Peru Gov’t won’t back away from canceling Radio La Voz’s license following Bagua protest broadcasts

Peru’s Transportation and Communications Ministry (MTC) will not rescind a resolution that canceled Radio La Voz’s broadcast license last year, the director of the radio station, Carlos Flores, told CNR news service.

MTC revoked Radio La Voz de Bagua’s broadcast license on June 8, 2009, three days after anti-government protests erupted on a remote jungle highway in the Bagua province of Amazonas department.

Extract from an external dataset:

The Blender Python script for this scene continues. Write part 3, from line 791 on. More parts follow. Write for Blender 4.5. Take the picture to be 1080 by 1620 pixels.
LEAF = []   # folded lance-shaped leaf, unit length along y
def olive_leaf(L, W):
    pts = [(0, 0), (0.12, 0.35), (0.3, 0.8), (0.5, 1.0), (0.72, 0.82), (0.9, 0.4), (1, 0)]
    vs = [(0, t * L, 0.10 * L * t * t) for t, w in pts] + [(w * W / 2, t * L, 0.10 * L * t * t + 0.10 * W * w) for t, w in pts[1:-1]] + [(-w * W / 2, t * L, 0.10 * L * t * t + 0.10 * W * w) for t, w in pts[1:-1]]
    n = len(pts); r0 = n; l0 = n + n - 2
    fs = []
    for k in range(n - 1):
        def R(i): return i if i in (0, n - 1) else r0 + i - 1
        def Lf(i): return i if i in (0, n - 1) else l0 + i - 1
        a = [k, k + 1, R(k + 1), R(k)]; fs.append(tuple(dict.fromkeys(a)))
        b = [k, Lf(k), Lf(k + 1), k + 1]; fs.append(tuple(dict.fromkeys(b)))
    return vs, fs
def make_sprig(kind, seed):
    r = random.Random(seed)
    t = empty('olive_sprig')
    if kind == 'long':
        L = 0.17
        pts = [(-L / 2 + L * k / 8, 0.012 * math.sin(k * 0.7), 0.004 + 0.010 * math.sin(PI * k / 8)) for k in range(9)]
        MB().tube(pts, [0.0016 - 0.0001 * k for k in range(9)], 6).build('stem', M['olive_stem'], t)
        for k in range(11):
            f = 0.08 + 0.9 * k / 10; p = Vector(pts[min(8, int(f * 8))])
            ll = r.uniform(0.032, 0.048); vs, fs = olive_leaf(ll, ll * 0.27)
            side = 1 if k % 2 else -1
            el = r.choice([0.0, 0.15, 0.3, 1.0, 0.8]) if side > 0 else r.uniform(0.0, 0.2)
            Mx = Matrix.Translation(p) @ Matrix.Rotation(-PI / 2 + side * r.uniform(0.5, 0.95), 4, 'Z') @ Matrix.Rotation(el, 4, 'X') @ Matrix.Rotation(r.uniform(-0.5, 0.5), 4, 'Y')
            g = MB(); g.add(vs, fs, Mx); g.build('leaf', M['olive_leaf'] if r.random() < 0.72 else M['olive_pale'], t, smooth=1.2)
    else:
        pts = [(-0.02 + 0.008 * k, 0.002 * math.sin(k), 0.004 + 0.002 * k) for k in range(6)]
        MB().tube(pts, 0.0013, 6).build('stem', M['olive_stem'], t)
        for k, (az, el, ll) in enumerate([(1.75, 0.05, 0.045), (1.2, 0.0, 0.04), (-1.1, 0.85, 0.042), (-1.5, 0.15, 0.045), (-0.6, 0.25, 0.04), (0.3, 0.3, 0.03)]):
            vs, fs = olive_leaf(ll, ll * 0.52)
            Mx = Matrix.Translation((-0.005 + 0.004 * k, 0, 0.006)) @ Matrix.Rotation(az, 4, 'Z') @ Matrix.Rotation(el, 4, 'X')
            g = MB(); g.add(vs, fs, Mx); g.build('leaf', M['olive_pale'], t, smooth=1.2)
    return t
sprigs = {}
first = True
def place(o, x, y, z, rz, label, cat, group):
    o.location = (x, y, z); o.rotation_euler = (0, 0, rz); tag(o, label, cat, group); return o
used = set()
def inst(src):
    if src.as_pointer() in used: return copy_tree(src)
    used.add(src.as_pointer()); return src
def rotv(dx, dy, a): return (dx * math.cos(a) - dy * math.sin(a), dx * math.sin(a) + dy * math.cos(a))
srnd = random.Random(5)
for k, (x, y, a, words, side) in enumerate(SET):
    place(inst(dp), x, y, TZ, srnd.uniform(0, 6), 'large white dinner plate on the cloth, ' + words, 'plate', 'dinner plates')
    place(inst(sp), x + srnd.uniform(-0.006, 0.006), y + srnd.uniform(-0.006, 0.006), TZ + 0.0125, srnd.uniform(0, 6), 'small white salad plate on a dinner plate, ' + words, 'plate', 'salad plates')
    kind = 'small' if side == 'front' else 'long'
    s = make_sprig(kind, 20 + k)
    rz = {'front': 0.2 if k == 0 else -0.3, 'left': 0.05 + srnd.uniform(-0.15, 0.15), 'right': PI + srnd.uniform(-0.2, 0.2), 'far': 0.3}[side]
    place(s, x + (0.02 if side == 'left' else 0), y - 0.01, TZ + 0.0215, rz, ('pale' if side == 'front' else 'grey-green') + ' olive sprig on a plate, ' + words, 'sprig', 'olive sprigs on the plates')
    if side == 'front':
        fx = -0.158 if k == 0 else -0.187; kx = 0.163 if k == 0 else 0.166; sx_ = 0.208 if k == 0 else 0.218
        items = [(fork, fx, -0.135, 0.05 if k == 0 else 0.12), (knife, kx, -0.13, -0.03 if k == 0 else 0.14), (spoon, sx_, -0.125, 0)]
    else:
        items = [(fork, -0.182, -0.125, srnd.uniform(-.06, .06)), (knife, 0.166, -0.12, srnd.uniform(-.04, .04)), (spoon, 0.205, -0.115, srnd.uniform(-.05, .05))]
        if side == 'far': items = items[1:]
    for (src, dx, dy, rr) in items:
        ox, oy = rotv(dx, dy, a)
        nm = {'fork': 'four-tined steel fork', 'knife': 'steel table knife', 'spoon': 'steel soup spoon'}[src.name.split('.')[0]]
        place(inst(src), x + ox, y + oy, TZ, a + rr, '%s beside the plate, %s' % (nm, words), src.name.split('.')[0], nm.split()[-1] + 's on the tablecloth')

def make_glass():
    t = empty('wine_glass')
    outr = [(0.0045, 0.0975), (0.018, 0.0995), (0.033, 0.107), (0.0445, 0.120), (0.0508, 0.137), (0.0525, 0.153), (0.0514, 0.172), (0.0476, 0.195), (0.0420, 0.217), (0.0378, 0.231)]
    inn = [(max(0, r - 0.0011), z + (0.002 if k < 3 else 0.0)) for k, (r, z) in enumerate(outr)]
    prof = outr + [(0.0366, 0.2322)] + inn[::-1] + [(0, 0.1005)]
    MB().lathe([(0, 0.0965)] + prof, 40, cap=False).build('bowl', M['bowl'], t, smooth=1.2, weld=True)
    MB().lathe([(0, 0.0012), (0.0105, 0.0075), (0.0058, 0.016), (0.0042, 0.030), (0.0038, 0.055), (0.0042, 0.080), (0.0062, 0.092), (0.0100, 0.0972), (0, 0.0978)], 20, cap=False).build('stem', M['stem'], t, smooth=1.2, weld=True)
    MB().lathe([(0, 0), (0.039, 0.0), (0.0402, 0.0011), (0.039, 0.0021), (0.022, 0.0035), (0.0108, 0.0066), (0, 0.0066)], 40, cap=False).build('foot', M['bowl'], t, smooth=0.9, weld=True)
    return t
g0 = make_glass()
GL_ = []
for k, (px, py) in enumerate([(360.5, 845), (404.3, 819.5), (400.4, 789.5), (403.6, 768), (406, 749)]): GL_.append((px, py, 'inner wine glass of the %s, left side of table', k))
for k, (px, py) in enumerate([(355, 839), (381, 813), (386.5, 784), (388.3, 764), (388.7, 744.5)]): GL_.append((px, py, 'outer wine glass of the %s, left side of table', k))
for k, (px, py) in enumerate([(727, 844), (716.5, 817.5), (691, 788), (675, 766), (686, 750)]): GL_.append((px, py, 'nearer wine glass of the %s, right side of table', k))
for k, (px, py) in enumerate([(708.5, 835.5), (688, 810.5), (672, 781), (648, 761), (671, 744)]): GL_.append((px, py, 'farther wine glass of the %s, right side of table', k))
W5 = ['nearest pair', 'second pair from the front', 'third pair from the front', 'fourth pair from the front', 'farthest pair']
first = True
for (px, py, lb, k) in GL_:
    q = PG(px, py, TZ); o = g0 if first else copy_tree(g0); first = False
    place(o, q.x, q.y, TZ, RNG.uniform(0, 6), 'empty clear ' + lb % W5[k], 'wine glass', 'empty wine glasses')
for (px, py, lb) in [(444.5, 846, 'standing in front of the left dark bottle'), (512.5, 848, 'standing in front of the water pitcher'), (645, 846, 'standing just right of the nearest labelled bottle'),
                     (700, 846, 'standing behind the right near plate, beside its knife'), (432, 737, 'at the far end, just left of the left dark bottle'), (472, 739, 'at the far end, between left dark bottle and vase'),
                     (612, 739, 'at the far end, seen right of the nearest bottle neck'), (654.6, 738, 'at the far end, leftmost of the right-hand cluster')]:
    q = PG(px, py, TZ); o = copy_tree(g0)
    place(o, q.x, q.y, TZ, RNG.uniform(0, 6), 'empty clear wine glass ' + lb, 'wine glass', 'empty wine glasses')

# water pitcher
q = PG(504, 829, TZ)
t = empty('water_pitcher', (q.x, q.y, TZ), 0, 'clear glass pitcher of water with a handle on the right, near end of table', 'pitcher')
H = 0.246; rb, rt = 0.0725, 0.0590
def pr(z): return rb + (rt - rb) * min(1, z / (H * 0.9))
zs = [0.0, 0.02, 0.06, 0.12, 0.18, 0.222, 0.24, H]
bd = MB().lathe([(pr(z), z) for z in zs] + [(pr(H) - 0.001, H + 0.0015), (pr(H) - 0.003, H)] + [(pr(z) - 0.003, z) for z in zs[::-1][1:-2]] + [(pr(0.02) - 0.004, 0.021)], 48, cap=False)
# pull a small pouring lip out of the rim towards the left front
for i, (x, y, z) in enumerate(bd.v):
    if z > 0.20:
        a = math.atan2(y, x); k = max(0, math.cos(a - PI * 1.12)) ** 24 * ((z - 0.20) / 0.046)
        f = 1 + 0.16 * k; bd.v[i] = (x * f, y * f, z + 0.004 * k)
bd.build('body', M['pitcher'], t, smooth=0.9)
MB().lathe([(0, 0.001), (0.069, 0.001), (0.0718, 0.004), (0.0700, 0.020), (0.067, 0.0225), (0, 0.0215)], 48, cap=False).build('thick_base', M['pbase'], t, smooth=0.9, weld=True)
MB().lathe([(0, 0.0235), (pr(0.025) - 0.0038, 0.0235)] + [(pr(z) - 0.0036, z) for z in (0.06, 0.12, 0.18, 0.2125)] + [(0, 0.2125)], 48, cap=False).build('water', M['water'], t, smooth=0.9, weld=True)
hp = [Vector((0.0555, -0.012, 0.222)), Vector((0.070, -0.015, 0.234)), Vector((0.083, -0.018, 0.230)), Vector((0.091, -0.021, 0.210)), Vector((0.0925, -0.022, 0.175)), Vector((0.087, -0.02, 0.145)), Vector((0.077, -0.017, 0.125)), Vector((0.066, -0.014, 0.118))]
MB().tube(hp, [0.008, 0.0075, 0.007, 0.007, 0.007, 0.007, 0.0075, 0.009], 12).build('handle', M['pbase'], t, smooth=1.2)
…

Leading members of President Alan García’s APRA party accused the station of inciting violence during the unrest. The official revocation order, however, made no reference to any alleged support of or incitement to violence, and justified the action on the grounds that the station had failed to meet the legal requirements set forth in its initial broadcasting permit from March 2007.

The deadly confrontation between protesters and Peruvian soldiers and police was the worst crisis since García took office in 2006.

Flores said he had a meeting last week with Deputy Minister Luis Cubas, who told him it was “inadmissible” to rescind the resolution.

“He told us that that proposal that the… revoking the resolution that closed Radio La Voz was impossible to comply with because that would mean that they would recognize that the minister [Enrique Cornejo] had been wrong,” Flores said. “And he told us that the minister is infallible.”

Instead, the deputy minister said he would help the station obtain one of eight frequencies that are to be put out to tender next week, according to Flores.

Meanwhile, press freedom advocates are planning to hold a meeting with Peru’s ombudsman, Beatriz Merino, to discuss the issue.

“The solution that has been proposed by the ministry of ‘don’t worry, take part in the competition again, because we can give you a new license’ is absurd,” said Adriana Leon, the head of the press freedom area at the Lima-based Press and Society Institute (IPYS).

“Mr. Flores is convinced, like all of us, that the radio was closed for political reasons.”

The Bagua protesters were demanding, among other things, the repeal of several Executive decrees enacted in 2008 by President García to provide attractive investment conditions for the Free Trade Agreement signed with the United States.

Radio La Voz was awarded a Freedom of Expression Award from Index on Censorship, a UK-based organization which said the award “recognizes journalism of dogged determination and bravery.”